One plate of ribs, beans, salad, corn muffin. Plus fresh lemonade. Thus refueled, I pedaled on home. Thirty miles with 2,580 feet of climbing—no map to share, as my GPS took a nap along the way.

August 6, 2017

Feathers and Friends

There was at least one club member who was disappointed to miss last week's outing. And the birds are still there, so ... let's do it again!

Cyclists heading north on the Bay Trail, Sunnyvale, California
Another strong turnout, including a couple of people who rode with us last week. Plus four biking friends who were curious enough to come over from the East Bay.

Snowy egret near the water's edge, San Francisco Bay tidal pond, Mountain View, California
This week, it was windy along the bay. Really windy. Which meant that most of the birds were hunkered down to hunt in coves where the levees offered something of a wind break. There were a couple of snowy egrets close to shore. The wind helped ruffle some feathers, giving us a look at the distinctive plumage that adorns the back of a snowy egret's head.

Red-tailed hawk perched on a fence post behind Moffett Field, Mountain View, California
Behind Moffett Field, this red-tailed hawk wasn't too concerned with us. “Wish I could get a better picture, if only it would turn around,” said one rider. “The bird needs to face into the wind, otherwise think what would happen with its feathers,” I suggested. Just as I'd put the camera away [of course], a brazen seagull swooped down over our heads to harass the hawk, leading to an aerial bird fight. (Just threats, no victim ... today.)

Last week I sensed that people would have preferred to head straight back after lunch, so this week we visited the Garden of Tasty Treats first. That worked out well, people were excited to pose for photos with their favorite droids. And as much fun as that can be, the birds are a tough act to follow.

Black-crowned night-heron perched on a tree branch, Mountain View, California
One of the Black-crowned Night-Herons was out of the nest, perched on a branch for all to admire.

Snowy egrets feeding their nestlings, Mountain View, California
The rookery more than made up for the meager sightings along the Bay.

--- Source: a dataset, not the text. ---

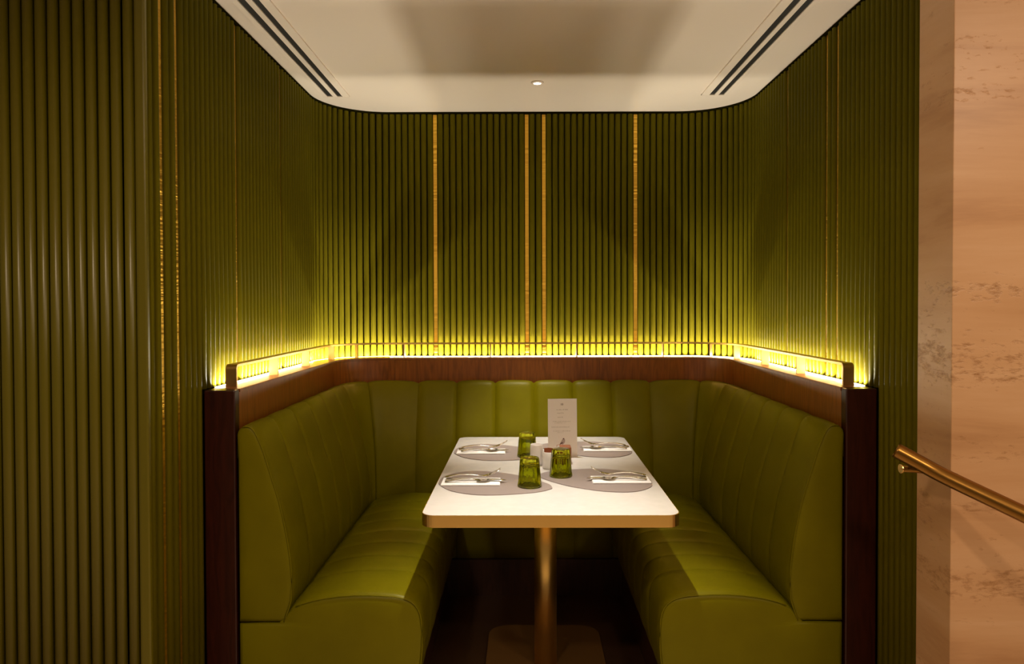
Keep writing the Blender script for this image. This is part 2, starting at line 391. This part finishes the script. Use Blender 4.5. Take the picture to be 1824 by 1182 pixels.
# seats
SP = [(0.20, 0.415), (0.235, 0.428), (0.262, 0.448), (0.29, 0.464), (0.36, 0.481), (0.45, 0.490), (0.54, 0.488), (0.59, 0.482), (0.622, 0.470), (0.643, 0.448), (0.653, 0.415), (0.656, 0.36), (0.652, 0.29), (0.640, 0.22), (0.615, 0.170)]
SPR = refine(SP, 2)
ycuts = [YF + 0.006, 2.325, 2.462, 2.598, 2.735, 2.872, 3.008, 3.144, 3.292]
def seat_channel(sg, y0, y1, front=False, depth=0.0042, nu=10):
    bm = bmesh.new(); rows = []
    ts = [i / nu for i in range(nu + 1)]
    if front: ts = [0, 0.02, 0.05, 0.09, 0.14, 0.2] + [t for t in ts if t > 0.25]
    for t in ts:
        u = 2 * t - 1; y = y0 + (y1 - y0) * t
        if front:
            g = -depth * (0.3 * max(0, u) ** 2 + 0.7 * max(0, u) ** 8) + 0.002
            q = max(0.0, 1 - t / 0.2); g -= 0.010 * (1 - math.sqrt(max(0, 1 - q * q)))
        else: g = -depth * (0.3 * u * u + 0.7 * u ** 8) + 0.002
        row = []
        for j, (d, z) in enumerate(SPR):
            n = pnorm(SPR, j)
            if n.y < 0 and z > 0.4: n = -n
            if n.x < 0 and z <= 0.4: n = -n
            row.append(Vector((wx(sg, d + n.x * g), y, z + n.y * g)))
        rows.append(row)
    grid(bm, rows); return bm
def end_panel(sg, outline, yy, bulge):
    pts = [Vector((wx(sg, d), z)) for d, z in outline]; c = sum(pts, Vector((0, 0))) / len(pts)
    bm = bmesh.new(); rows = []
    for f, o in ((1, 0.006), (1, 0), (0.97, -bulge * 0.35), (0.90, -bulge * 0.65), (0.75, -bulge * 0.9), (0.45, -bulge), (0.03, -bulge)):
        rows.append([Vector((c.x + (p.x - c.x) * f, yy + o, c.y + (p.y - c.y) * f)) for p in pts])
    vs = grid(bm, rows, closed_u=True); bm.faces.new(vs[-1]); return bm
for sg in (-1, 1):
    for k, (a, b) in enumerate(zip(ycuts[:-1], ycuts[1:])):
        bobj('seat_channel', seat_channel(sg, a, b, front=(k == 0)), LEATHER, True)
    # rounded fill where the seat meets the back corner
    so = [(d, z) for d, z in SPR if z > 0.172]
    out = [(0.103, 0.172), (0.103, 0.398), (0.17, 0.400), (0.222, 0.400), (0.232, 0.412)] + [(d, z - 0.007) for d, z in so if d > 0.24] + [(0.612, 0.172), (0.45, 0.172), (0.28, 0.172)]
    bobj('seat_end_panel', end_panel(sg, out, YF + 0.004, 0.010), LEATHER, True, 'smooth green leather seat end facing the aisle')
    pipe = [(wx(sg, d), YF - 0.001, z - 0.005) for d, z in so if d > 0.27]
    bobj('piping', tube(bmesh.new(), pipe, 0.0021, 8), LEATHER, True, 'thin leather piping along the seat seam')
    bo = [(0.103, 0.404)] + [(0.103, 0.55), (0.103, 0.75), (0.103, 0.9)] + [(d, z) for d, z in PR if z > 0.404 and not (d < 0.101 and z < 0.96)] + [(0.222, 0.404), (0.16, 0.404)]
    bobj('backrest_end_panel', end_panel(sg, bo, YF + 0.004, 0.008), LEATHER, True, 'curved green leather end of the backrest')
    pipe = [(wx(sg, d), YF, z) for d, z in PR if z > 0.404 and d > 0.115]
    bobj('piping', tube(bmesh.new(), pipe, 0.0021, 8), LEATHER, True, 'thin leather piping along the backrest edge')
    x0, x1 = wx(sg, DP + 0.002), wx(sg, 0.607)
    bobj('plinth', box(min(x0, x1), max(x0, x1), YF + 0.03, 3.30, 0, 0.169), WOOD_DARK, label='dark wood plinth')
bobj('plinth', box(wx(-1, 0.606), wx(1, 0.606), 3.295, 3.43, 0, 0.169), WOOD_DARK, label='dark wood plinth')

# ------------------------------------------------------------------ brass gallery rail and light strip
ZR = 1.177; RD0, RD1 = 0.034, 0.068
rail = empty('gallery_rail', (CX, 2.9, ZCAP), 0, 'low brass gallery rail running round the wood ledge above the backrest', 'rail')
RO = Vector((CX, 2.9, ZCAP))
def robj(name, bm, m=RAILB, smooth=False, label=None):
    bmesh.ops.translate(bm, verts=bm.verts[:], vec=-RO); return obj(name, bm, m, rail, smooth, label)
sE = s_of_y(2.205); TH = 0.0075; RR = 0.016
# bar with both ends bent down to the ledge: (s, z) centre line
line = []
for q in range(7):
    t = PI / 2 * q / 6; line.append((-sE + RR - RR * math.cos(t), ZR - RR + RR * math.sin(t), math.cos(t), math.sin(t)))
line = [(-sE, ZCAP, 1, 0)] + line
mid = [(s, ZR, 0, 1) for s in s_samples(-sE + RR, sE - RR, step_arc=0.02)][1:-1]
line = line + mid + [(-s, z, -a, b) for s, z, a, b in reversed(line)]
rows = []
for s, z, a, b in line:
    r = []
    for d, off in ((RD0, 0), (RD1, 0), (RD1, TH), (RD0, TH)):
        r.append(Vector((*path(s + a * off, d)[0], z - b * off)))
    rows.append(r)
bm = bmesh.new(); vs = grid(bm, rows, closed_u=True); bm.faces.new(vs[0]); bm.faces.new(vs[-1][::-1])
robj('rail_bar', bm)
posts = [-0.636, -0.212, 0.212, 0.636]
for sg in (-1, 1): posts += [sg * (ST + R0 * 0.62), sg * s_of_y(3.33), sg * s_of_y(2.965), sg * s_of_y(2.585)]
for s in sorted(posts):
    robj('rail_post', sweep(s - 0.0028, s + 0.0028, rectprof(RD0 + 0.001, RD1 - 0.001, ZCAP, ZR - TH)), POSTB)
led = empty('light_strip', (CX, 2.9, ZCAP), 0, 'glowing warm LED strip on the ledge at the foot of the fluted wall', 'light strip')
sLd = s_of_y(2.20)
bm = sweep(-sLd, sLd, rectprof(0.0006, 0.0110, ZCAP - 0.0034, ZCAP - 0.0004), step_arc=0.02); bmesh.ops.translate(bm, verts=bm.verts[:], vec=-RO); obj('channel', bm, BRASS, led)
bm = sweep(-sLd + .002, sLd - .002, rectprof(0.0010, 0.0060, ZCAP - 0.0003, ZCAP + 0.0004), step_arc=0.02); bmesh.ops.translate(bm, verts=bm.verts[:], vec=-RO); obj('diffuser', bm, LED, led)

# the strip's own light: tape lenses that throw the light upwards along the wall
LED_W = 4.2
def tape(s0, s1):
    a, b = path(s0, 0.0038)[0], path(s1, 0.0038)[0]; ln = (b - a).length
    l = bpy.data.lights.new('led_tape', 'AREA'); o = bpy.data.objects.new('led_tape', l); C.objects.link(o)
    l.shape = 'RECTANGLE'; l.size = ln; l.size_y = 0.0056; l.energy = LED_W * ln; l.color = (1.0, 0.89, 0.68); l.spread = math.radians(175)
    m_ = (a + b) / 2; ang = math.atan2((b - a).y, (b - a).x)
    o.matrix_world = Matrix.Translation((m_.x, m_.y, ZCAP + 0.0022)) @ Matrix.Rotation(ang, 4, 'Z') @ Matrix.Rotation(PI + math.radians(24), 4, 'X')
tape(-sLd, -ST - ARC); tape(ST + ARC, sLd); tape(-ST, ST)
for k in range(4):
    for sg in (-1, 1): tape(sg * (ST + ARC * k / 4), sg * (ST + ARC * (k + 1) / 4))

# ------------------------------------------------------------------ table
ZT = 0.75
TX, TY, TRZ = 0.0835, 2.656, -0.005
table = empty('dining_table', (TX, TY, 0), TRZ, 'white-topped pedestal dining table with a brass edge in the booth', 'table')
TW, TL = 0.380, 0.612
bm = prism(bmesh.new(), rrect(-TW, TW, -TL, TL, 0.042, 8), ZT - 0.036, ZT - 0.0008)
obj('edge_band', bm, BRASS, table, label='brushed brass table edge')
bm = prism(bmesh.new(), rrect(-TW + .0018, TW - .0018, -TL + .0018, TL - .0018, 0.0405, 8), ZT - 0.004, ZT)
obj('table_top', bm, TABLE_WHITE, table, label='plain white table top')
obj('pedestal', lathe([(0.042, 0.012), (0.042, ZT - 0.04)], 48), POLEB, table, True, 'round brass pedestal column')
obj('mounting_plate', lathe([(0.11, ZT - 0.043), (0.11, ZT - 0.0365)], 32), BRASS_DARK, table, label='dark metal plate under the top')
bm = prism(bmesh.new(), rrect(-0.226, 0.226, -0.31, 0.31, 0.07, 8), 0.0005, 0.010)
bmesh.ops.bevel(bm, geom=[e for e in bm.edges if all(v.co.z > 0.009 for v in e.verts)], offset=0.003, segments=2, affect='EDGES')
obj('base_plate', bm, BASE_METAL, table, label='flat rounded bronze base plate')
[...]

People laughed and rooted for some fledglings that were flapping around, testing their wings and making it a few feet off the ground to a window ledge. Commotion in one nest drew our eyes upward, where we had a clear view of snowy egrets feeding their young. I passed around my binoculars for everyone to get a closer view.

National Audubon Society logo on the back of the designer's bike jersey.
I was explaining how the National Audubon Society came to be, protecting these birds from being hunted to extinction. “Their logo features an egret,” I said. “Mike designed that!” exclaimed one rider, proudly. [Say what?!] We had a bona fide celebrity on our ride. The guy wearing the jersey that was covered with logos (for brands that you would recognize) was the graphic designer who created them!

For me, 52 miles with 1,000 feet of climbing. (For everyone else, 26 miles with 340 feet of climbing.)

Much to like about this route, if I do say so myself!